Misère de la philosophie

En adepte de la méritocratie "made in USA", pays où elle a enseigné plusieurs années, Azadeh Kian faisait partie de ceux qui, parmi les enseignants-chercheurs, se réjouissaient de l’émulation que laissait promettre la LRU. "J’étais favorable à la mise en place des mesures d’encouragement en France où on traite de la même manière un professeur qui se contente de donner des cours et celui qui s’implique dans des programmes de recherche. Mais la LRU n’a pas fourni le financement à la hauteur de ses ambitions."

Faute d’argent suffisant, "les disciplines sont en concurrence. Chaque instance essaie de piquer un poste aux autres", constate, amer, Patrice Vermeren, à la tête d’un département fondé en 1969 par Michel Foucault, dont l’aura et la réputation allaient bien au-delà des frontières hexagonales. Autrefois fréquentée par des stars internationales de l’intelligentsia française, tels Gilles Deleuze ou Alain Badiou, l’unité philosophie de Paris-VIII a beau avoir sous sa coupe 150 étudiants en premier cycle, 300 élèves en master et autant de doctorants, elle ne dispose aujourd’hui que de trois salles de classe défraîchies, dont deux sans fenêtres.

Parent pauvre de l’enseignement supérieur, la philosophie n’apparaît pas comme la priorité d’une LRU dont l’ambition fut également d’encourager la recherche des fonds privés. Sur les 300 étudiants rédigeant actuellement leur thèse à Paris-VIII, seul un ou deux ont pu bénéficier cette année d’une allocation de recherche d’environ 1 250 euros mensuels. "Or aujourd’hui, on nous dit : il faut que les doctorants soient financés. Mais qui, dans le privé, va payer un étudiant en philosophie ? Cela n’a aucun sens."

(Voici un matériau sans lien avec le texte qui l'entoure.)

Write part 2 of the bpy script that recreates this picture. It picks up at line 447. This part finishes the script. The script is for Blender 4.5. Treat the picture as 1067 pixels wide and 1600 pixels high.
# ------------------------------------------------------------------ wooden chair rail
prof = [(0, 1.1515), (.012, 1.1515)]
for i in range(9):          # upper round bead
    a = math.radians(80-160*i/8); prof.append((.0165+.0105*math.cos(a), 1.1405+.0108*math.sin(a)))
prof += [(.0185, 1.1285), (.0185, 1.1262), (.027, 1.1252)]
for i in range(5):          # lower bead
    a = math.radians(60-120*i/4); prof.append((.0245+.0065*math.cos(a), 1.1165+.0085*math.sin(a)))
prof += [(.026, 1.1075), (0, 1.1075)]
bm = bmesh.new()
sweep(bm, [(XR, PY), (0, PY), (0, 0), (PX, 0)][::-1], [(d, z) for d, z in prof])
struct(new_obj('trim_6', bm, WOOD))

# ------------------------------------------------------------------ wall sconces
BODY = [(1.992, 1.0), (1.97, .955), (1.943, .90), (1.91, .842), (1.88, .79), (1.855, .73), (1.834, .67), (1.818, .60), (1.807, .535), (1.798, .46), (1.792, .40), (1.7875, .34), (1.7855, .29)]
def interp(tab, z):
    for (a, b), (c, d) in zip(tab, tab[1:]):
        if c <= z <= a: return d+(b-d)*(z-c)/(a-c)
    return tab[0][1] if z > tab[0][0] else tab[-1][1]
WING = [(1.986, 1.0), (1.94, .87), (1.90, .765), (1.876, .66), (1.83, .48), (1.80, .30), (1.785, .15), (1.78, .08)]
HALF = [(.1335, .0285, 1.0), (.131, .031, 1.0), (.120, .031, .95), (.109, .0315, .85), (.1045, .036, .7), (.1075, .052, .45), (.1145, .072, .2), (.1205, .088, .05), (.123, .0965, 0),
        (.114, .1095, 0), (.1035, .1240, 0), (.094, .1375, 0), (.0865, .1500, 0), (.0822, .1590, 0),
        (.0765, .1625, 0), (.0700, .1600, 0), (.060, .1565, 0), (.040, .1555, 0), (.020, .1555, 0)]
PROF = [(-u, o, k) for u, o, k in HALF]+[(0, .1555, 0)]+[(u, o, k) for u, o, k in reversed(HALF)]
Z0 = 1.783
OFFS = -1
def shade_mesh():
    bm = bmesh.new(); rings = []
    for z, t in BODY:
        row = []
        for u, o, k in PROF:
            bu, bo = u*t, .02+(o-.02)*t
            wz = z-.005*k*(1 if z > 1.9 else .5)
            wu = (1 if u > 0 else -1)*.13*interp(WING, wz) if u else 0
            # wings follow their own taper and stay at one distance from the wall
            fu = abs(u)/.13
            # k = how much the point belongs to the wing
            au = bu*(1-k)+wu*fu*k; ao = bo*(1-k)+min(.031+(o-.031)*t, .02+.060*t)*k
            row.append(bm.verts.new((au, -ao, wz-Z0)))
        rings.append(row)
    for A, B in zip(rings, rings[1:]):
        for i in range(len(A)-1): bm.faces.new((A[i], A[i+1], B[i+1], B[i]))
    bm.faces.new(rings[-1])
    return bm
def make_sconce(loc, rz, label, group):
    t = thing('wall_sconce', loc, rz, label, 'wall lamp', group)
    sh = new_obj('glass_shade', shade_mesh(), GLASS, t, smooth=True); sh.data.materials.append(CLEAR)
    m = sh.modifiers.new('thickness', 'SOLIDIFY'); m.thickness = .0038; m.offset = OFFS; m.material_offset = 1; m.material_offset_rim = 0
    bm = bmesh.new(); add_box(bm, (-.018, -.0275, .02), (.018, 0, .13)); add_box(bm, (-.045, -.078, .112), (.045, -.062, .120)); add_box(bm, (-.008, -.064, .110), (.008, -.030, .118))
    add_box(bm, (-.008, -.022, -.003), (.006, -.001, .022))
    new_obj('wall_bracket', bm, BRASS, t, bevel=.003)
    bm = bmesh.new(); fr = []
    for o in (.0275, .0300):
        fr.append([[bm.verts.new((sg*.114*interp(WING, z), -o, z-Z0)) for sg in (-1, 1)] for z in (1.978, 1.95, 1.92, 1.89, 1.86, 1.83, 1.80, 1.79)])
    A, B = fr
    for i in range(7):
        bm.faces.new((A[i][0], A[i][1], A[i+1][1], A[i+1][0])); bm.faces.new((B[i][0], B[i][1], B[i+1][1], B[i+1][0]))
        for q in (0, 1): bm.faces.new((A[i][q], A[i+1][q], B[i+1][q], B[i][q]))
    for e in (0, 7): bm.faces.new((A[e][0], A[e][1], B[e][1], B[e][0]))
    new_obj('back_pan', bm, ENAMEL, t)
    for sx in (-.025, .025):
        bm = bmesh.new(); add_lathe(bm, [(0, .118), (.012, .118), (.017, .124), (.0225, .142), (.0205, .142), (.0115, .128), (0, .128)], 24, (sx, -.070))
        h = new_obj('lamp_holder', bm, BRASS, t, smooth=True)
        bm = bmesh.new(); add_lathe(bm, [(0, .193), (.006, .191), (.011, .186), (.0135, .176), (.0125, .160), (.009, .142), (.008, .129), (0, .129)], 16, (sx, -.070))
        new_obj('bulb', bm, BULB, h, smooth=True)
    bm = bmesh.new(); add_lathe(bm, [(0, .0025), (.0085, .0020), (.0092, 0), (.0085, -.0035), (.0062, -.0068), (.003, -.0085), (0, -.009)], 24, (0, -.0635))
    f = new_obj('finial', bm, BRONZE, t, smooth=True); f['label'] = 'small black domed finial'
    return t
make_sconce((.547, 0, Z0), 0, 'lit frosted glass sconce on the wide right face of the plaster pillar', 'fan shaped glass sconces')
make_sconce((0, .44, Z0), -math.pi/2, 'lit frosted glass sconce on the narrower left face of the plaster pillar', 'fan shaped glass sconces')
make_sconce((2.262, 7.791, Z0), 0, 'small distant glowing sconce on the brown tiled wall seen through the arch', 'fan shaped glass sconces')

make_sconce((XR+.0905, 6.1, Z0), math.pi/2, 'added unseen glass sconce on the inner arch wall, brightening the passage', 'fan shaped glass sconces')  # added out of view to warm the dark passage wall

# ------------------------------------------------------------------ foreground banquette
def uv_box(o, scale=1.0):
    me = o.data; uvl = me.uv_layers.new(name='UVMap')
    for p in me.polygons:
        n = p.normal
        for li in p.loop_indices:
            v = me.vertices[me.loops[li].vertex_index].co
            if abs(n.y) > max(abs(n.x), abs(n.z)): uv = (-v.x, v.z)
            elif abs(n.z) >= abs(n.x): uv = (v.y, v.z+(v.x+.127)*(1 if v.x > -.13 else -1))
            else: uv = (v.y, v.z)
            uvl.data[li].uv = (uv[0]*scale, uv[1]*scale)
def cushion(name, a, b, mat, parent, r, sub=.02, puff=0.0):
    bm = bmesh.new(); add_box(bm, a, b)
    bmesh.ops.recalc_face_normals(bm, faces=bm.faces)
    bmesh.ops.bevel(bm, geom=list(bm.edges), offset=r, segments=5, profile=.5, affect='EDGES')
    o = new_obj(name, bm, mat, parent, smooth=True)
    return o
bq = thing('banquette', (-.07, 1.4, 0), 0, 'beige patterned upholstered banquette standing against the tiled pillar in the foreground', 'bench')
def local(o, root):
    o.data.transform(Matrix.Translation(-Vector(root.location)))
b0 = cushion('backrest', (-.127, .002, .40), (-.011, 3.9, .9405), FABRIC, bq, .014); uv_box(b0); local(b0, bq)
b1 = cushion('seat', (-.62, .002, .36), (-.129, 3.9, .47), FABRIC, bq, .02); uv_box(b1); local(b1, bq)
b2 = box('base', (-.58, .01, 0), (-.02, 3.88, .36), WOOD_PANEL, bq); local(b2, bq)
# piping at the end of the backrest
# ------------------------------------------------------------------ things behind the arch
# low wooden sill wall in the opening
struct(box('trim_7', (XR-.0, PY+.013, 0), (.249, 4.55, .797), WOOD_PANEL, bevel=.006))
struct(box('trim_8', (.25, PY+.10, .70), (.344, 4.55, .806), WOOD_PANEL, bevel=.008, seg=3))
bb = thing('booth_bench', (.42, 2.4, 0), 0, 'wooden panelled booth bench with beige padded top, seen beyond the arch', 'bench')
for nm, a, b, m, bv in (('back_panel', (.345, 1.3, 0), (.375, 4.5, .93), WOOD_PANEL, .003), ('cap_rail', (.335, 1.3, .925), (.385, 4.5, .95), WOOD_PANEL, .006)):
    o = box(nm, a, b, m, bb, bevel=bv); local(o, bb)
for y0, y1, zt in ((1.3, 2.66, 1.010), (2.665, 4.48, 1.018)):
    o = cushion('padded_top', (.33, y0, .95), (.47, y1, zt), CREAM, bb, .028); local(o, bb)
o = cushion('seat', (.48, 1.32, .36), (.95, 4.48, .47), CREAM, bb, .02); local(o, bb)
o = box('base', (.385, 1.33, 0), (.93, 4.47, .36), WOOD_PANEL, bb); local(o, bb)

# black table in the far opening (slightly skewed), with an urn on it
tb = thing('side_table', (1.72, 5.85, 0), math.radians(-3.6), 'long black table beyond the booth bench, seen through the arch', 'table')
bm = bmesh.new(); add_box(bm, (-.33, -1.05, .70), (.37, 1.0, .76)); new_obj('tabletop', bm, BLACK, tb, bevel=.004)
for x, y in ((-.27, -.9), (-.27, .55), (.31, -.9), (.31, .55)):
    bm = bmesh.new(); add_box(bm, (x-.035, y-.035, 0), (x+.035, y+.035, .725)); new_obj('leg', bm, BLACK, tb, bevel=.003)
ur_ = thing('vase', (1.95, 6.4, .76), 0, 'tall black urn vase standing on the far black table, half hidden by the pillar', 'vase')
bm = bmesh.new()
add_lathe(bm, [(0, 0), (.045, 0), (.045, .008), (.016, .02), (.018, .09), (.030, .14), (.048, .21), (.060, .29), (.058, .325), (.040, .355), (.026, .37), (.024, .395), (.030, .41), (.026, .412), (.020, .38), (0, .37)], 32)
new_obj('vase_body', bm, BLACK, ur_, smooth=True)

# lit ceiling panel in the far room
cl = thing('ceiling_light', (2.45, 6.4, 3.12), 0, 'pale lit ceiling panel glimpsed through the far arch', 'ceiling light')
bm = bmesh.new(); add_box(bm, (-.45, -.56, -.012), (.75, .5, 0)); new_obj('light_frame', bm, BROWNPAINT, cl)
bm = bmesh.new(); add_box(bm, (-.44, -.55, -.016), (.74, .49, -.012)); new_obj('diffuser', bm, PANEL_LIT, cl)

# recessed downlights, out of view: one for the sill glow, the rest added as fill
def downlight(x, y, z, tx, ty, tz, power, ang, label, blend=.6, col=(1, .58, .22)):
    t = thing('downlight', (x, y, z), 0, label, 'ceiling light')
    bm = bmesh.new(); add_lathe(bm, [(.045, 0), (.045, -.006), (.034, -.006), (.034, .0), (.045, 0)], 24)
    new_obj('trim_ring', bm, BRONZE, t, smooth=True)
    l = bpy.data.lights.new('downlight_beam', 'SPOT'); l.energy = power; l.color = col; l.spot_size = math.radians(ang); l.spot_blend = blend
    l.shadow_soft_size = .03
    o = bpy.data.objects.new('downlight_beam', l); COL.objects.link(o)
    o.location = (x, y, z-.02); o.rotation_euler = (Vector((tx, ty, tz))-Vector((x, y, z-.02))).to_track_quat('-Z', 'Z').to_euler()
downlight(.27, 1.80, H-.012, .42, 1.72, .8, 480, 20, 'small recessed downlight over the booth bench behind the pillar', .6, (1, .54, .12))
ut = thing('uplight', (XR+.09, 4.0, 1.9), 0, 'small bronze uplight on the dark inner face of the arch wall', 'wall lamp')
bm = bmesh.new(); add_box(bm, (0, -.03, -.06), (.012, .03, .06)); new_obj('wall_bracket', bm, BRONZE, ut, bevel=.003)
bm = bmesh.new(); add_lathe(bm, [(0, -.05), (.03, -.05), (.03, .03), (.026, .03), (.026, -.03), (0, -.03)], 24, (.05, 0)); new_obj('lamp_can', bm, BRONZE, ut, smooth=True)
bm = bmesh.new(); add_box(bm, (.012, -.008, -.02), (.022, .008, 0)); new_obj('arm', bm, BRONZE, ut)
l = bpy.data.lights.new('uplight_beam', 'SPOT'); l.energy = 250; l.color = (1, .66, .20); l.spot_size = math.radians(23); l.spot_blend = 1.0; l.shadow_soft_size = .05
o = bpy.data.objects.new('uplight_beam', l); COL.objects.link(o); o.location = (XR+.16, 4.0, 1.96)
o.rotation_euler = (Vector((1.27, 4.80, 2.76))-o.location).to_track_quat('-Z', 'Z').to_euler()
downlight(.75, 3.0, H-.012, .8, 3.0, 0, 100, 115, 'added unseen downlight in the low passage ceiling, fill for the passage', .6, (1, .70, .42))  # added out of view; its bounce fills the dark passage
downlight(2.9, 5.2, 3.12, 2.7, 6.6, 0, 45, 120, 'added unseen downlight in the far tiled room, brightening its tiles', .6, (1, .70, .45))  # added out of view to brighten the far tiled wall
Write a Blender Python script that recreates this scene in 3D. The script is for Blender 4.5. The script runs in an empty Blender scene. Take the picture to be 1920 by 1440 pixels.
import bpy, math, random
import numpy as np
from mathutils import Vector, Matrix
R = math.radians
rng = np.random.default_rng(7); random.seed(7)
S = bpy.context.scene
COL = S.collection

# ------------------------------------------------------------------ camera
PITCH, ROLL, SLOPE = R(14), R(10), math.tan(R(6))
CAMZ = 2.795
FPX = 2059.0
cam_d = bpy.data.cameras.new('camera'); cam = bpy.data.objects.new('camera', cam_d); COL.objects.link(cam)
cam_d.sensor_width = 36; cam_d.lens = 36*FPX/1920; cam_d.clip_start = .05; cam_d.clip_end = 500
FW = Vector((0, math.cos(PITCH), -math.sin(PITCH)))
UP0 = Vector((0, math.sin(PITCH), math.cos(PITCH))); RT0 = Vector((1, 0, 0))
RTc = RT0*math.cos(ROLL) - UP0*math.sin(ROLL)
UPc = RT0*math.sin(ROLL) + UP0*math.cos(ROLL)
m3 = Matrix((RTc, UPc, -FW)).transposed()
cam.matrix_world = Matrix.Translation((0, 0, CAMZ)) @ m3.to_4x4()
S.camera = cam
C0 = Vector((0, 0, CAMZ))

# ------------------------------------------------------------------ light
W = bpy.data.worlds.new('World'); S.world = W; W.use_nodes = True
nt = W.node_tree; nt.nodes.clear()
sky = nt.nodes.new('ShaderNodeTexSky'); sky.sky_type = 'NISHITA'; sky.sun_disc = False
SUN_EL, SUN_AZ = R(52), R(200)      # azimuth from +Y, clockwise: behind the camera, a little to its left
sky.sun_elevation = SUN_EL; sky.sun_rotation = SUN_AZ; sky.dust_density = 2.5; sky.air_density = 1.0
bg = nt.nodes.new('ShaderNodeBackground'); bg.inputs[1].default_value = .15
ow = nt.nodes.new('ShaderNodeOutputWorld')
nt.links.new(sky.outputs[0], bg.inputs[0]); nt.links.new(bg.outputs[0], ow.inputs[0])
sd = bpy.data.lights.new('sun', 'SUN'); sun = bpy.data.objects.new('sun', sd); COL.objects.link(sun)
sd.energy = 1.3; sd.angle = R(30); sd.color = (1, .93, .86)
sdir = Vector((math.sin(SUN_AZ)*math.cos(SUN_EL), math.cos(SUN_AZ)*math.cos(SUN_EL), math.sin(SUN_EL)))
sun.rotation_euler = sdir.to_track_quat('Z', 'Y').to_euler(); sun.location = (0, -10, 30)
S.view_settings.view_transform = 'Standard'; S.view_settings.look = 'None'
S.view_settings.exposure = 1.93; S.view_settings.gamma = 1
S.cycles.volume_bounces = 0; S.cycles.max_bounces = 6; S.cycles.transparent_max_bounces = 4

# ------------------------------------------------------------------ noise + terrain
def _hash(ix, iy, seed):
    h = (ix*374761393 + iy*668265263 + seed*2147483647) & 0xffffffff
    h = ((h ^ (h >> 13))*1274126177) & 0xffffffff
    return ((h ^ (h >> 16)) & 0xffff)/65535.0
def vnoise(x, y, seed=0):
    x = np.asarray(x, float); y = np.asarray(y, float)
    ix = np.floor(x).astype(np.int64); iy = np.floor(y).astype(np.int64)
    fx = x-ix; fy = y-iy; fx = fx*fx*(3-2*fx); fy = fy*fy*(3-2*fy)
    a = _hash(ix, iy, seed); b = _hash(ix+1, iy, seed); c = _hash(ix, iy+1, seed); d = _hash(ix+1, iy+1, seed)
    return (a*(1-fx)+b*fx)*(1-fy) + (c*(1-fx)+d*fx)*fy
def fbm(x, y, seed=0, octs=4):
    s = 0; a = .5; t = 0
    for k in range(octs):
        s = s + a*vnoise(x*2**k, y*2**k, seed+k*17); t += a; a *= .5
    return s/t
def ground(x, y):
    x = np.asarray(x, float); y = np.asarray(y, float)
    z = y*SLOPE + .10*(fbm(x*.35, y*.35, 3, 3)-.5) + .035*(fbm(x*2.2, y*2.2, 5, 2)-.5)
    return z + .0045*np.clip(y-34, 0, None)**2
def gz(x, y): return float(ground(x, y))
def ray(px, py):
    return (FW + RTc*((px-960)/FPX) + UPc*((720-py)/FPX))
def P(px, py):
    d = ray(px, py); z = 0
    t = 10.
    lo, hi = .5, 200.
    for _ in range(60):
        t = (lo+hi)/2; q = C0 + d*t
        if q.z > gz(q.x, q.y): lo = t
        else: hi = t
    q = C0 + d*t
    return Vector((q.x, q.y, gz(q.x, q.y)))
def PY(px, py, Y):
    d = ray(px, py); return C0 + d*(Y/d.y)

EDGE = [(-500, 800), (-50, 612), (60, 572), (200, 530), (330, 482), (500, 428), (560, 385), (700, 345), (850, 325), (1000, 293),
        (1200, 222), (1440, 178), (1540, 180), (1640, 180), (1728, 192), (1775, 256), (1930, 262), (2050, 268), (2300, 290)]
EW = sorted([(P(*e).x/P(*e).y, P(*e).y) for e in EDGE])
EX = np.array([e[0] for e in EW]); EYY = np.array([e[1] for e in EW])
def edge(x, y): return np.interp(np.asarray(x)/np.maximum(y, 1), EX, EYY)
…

"Le niveau de bureaucratisation et la multiplication des instances de pilotage sont tels que nous en arrivons à des absurdités, observe pour sa part Nathalie Montoya. Certains dossiers ont été évalués selon la méthode marketing SWOT censée analyser la force, la faiblesse, l’opportunité et la menace d’un projet ! Ce n’est pas tant la LRU qu’il faut supprimer que la logique qui est derrière. Car en important des outils de gestion et de contrôle du monde de l'entreprise, c'est notre métier que l'on vide de son contenu."